Ted Roof glad to be back at Tech

Ted Roof hadn’t planned to return home, but there he was Wednesday, in the lobby of the Edge Center at Georgia Tech. Eleven seasons and four schools (technically five) since leaving Tech, Roof has returned as the Yellow Jackets’ defensive coordinator, the same position he left after the 2001 season.

“I’ve always tried to think about where I am and just doing the best job I can where I am,” said Roof, when asked if he had hoped to return to his alma mater. “But I love the school and this institution, and some of my best friends in the world graduated from this place, so I’m very excited about the opportunity and very thankful.”

Roof, hired in early January in the wake of interim defensive coordinator Charles Kelly’s acceptance of the linebackers coaching position at Florida State, is in what he called the “100-meter sprint” to finish recruiting the Jackets’ 2013 signing class and getting a start on the prospects for 2014. National signing day is Wednesday.

Soon, Roof will have decisions to make on how he’ll align players recruited to play in a 3-4 defense into his scheme, which has used the 4-3 as its base, but will diversify itself to take on the wide range of offenses Tech will face.

“Our job as coaches is to get the best group on the field, whoever that is, however that is, whatever the position,” Roof said. “Right now, they’re just X’s. They’re not E’s or T’s or LB’s. They’re all just X’s right now.”

Roof had graduate assistants put together video clips of 10 to 12 plays of each player to help him get a feel for whom he’ll coach in the spring and next season.

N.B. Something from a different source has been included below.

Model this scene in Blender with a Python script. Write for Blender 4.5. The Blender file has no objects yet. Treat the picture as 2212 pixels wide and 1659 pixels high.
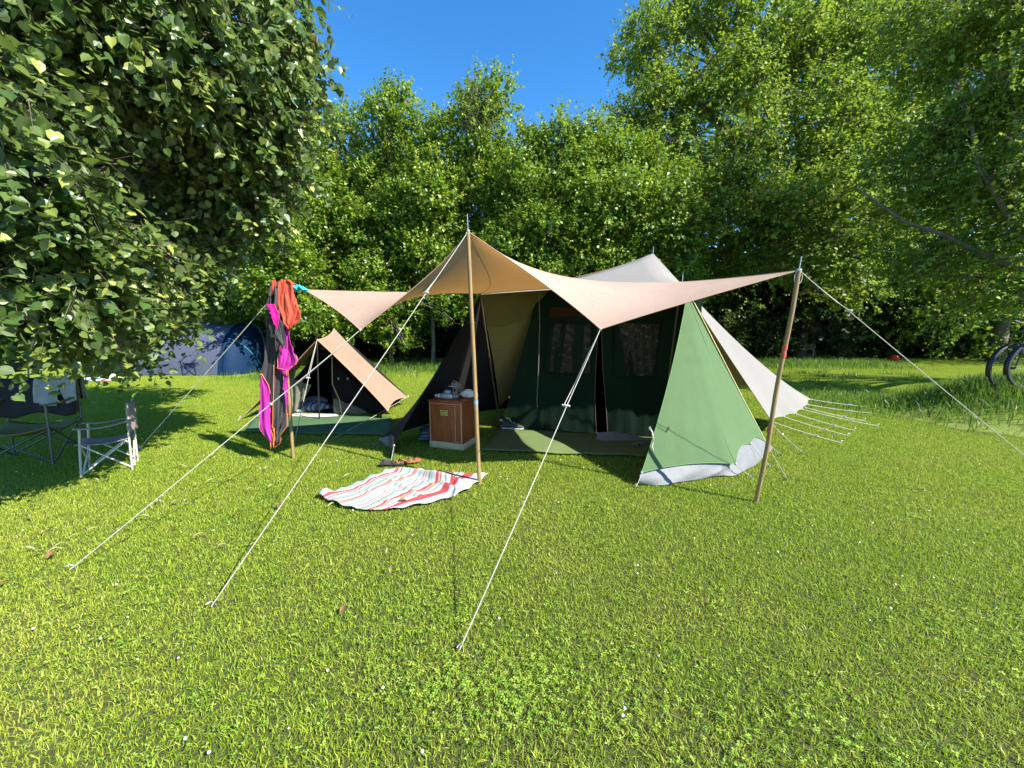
import bpy, math, random
import numpy as np
from mathutils import Vector, Matrix

# ------------------------------------------------------------------ camera, sky, sun, exposure
scene = bpy.context.scene
COL = scene.collection
EYE = 1.45
PITCH = math.radians(8.52)
FOC = 831.0                       # focal length in units of a 2212-wide picture

cam_data = bpy.data.cameras.new("camera")
cam = bpy.data.objects.new("camera", cam_data)
COL.objects.link(cam)
cam.location = (0, 0, EYE)
cam.rotation_euler = (math.radians(90) - PITCH, 0, 0)
cam_data.sensor_width = 36.0
cam_data.lens = 36.0 * FOC / 2212.0
cam_data.clip_start = 0.05
cam_data.clip_end = 3000
scene.camera = cam

SUN_DIR = Vector((0.97, -0.56, 1.0)).normalized()      # towards the sun
SUN_EL = math.asin(SUN_DIR.z)
world = bpy.data.worlds.new("World")
scene.world = world
world.use_nodes = True
wn = world.node_tree
bg = wn.nodes["Background"]
sky = wn.nodes.new("ShaderNodeTexSky")
sky.sky_type = 'NISHITA'
sky.sun_disc = False
sky.sun_elevation = SUN_EL
sky.sun_rotation = math.atan2(SUN_DIR.x, SUN_DIR.y)
sky.air_density = 1.0
sky.dust_density = 0.0
sky.ozone_density = 4.0
hs = wn.nodes.new("ShaderNodeHueSaturation"); hs.inputs["Saturation"].default_value = 1.28
wn.links.new(sky.outputs[0], hs.inputs["Color"]); wn.links.new(hs.outputs[0], bg.inputs[0])
bg.inputs[1].default_value = 0.115

sun_data = bpy.data.lights.new("sun", 'SUN')
sun_data.energy = 5.0
sun_data.angle = math.radians(0.53)
sun_data.color = (1.0, 0.955, 0.87)
sun = bpy.data.objects.new("sun", sun_data)
COL.objects.link(sun)
sun.location = (10, -6, 12)
sun.rotation_euler = SUN_DIR.to_track_quat('Z', 'Y').to_euler()

scene.view_settings.view_transform = 'Standard'
scene.view_settings.look = 'None'
scene.view_settings.exposure = 1.4
scene.view_settings.gamma = 1.0
scene.view_settings.use_curve_mapping = False
scene.cycles.max_bounces = 7
scene.cycles.transparent_max_bounces = 12
scene.cycles.transmission_bounces = 4
scene.cycles.sample_clamp_indirect = 6

# ------------------------------------------------------------------ placing helpers
CP, SP = math.cos(PITCH), math.sin(PITCH)
def ray(u, v):
    dx = (u - 1106.0) / FOC
    dy = -(v - 829.5) / FOC
    return Vector((dx, CP + dy * SP, -SP + dy * CP))
def G(u, v, z=0.0):
    """the point of the level z seen at (u, v) of the 2212-wide photograph"""
    r = ray(u, v)
    return Vector((0, 0, EYE)) + r * ((z - EYE) / r.z)
def AT(u, v, Y):
    """the point seen at (u, v), Y metres ahead"""
    r = ray(u, v)
    return Vector((0, 0, EYE)) + r * (Y / r.y)

# ------------------------------------------------------------------ object helpers
def tag(o, label=None, cat=None, group=None, kind=None):
    if label: o["label"] = label
    if cat: o["category"] = cat
    if group: o["group"] = group
    if kind: o["kind"] = kind
    return o
def link(o, parent=None):
    COL.objects.link(o)
    if parent is not None:
        o.parent = parent
        o.matrix_parent_inverse = Matrix.Translation(-Vector(parent.location)) if parent.type == 'EMPTY' and parent.rotation_euler.z == 0 else Matrix()
    return o
def thing(name, loc, label, cat, group=None):
    o = bpy.data.objects.new(name, None)
    COL.objects.link(o)
    o.location = loc
    o.empty_display_size = 0.1
    return tag(o, label, cat, group)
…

“I’ve been very encouraged with what I’ve seen and just getting to know our kids,” Roof said. “They’re workers.”

Tech’s linebackers, at least, have some idea of who he is, as his picture hangs in their meeting room. Roof, a Central Gwinnett High grad, was a four-year letter-winner and a co-captain and All-ACC linebacker for the Jackets and coach Bill Curry in 1985. He coached at Tech from 1998-2001 for coach George O’Leary.

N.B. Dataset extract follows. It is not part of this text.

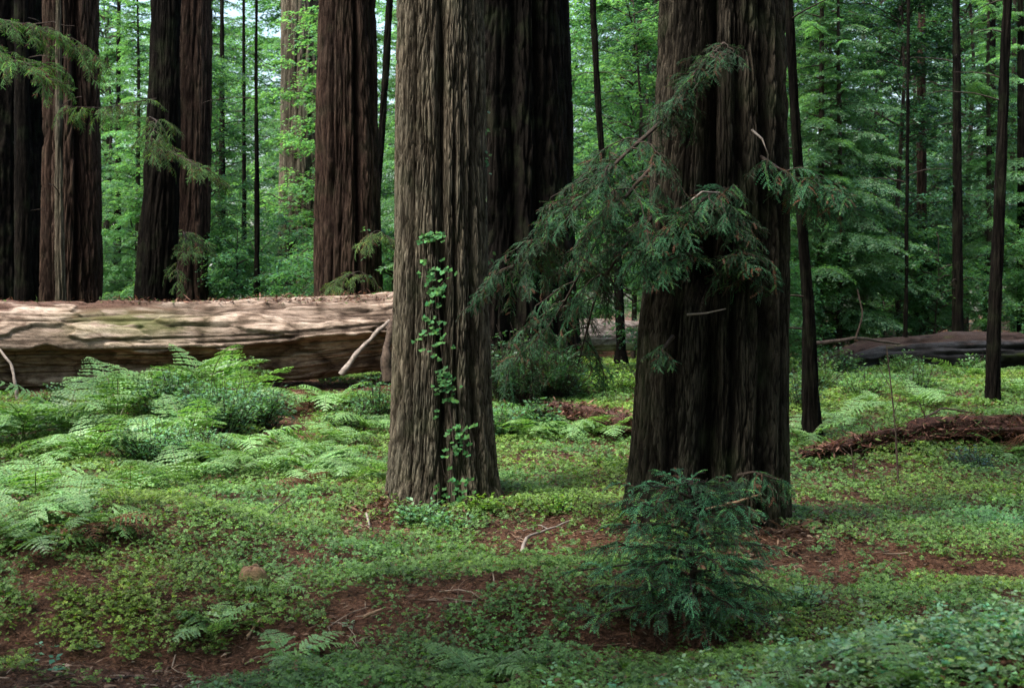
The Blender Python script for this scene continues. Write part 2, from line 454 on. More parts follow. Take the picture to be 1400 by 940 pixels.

After O’Leary’s ill-fated decision to leap to Notre Dame, Roof landed at Duke, eventually becoming head coach. That was followed by a one-year stint as defensive coordinator at Minnesota in 2008, followed by three years at Auburn as coordinator, including the 2010 BCS championship season.

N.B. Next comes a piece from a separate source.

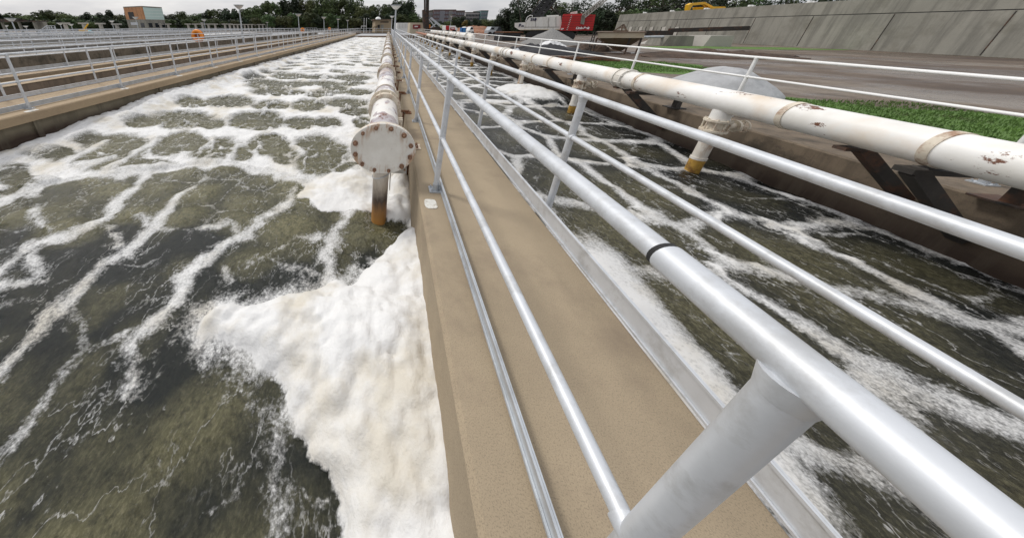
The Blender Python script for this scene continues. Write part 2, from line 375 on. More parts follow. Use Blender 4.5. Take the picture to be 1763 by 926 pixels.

He left after the 2011 season to coach for O’Leary at Central Florida. On Wednesday, his reason for leaving the SEC for Conference USA was that “it was just time.” He stayed at Central Florida for one month before he jumped to Penn State to coach for Bill O’Brien, a friend and colleague at both Tech and Duke.

In his one season at Penn State, Roof helped the Nittany Lions finish second in the Big Ten in scoring defense (19.1 points per game) and first in sacks (34) in a season in which the cloud of Joe Paterno and Jerry Sandusky hung over the team.

Roof called it “one of the most fun years that I’ve had in coaching in my whole career” for the way the team responded to the circumstances. Still, coach Paul Johnson wasn’t surprised when Roof showed interest in the job. He was one of four people whom Johnson interviewed.

“Because I knew that he had played here and was from here and that kind of thing,” Johnson said.

Roof said the two ran into each other at the American Football Coaches Association convention in Nashville, Tenn., in early January, about the time Kelly left for FSU. And, indeed, the lure of Tech was too strong.

With his wife, Pam, Roof wants to raise their 14-year-old twin sons, Terrence and Michael, in Georgia. Roof acknowledged the comfort he feels being back at Tech and the sweat equity that he has invested.

After interviews with news media broke up Wednesday, Roof exchanged greetings with longtime Tech staffers. Hanging just above him in the three-story atrium was the ring of plaques listing the members of Tech’s athletics hall of fame, of which Roof is an inductee.

Said Roof, “I think that it’s good to come back home now.”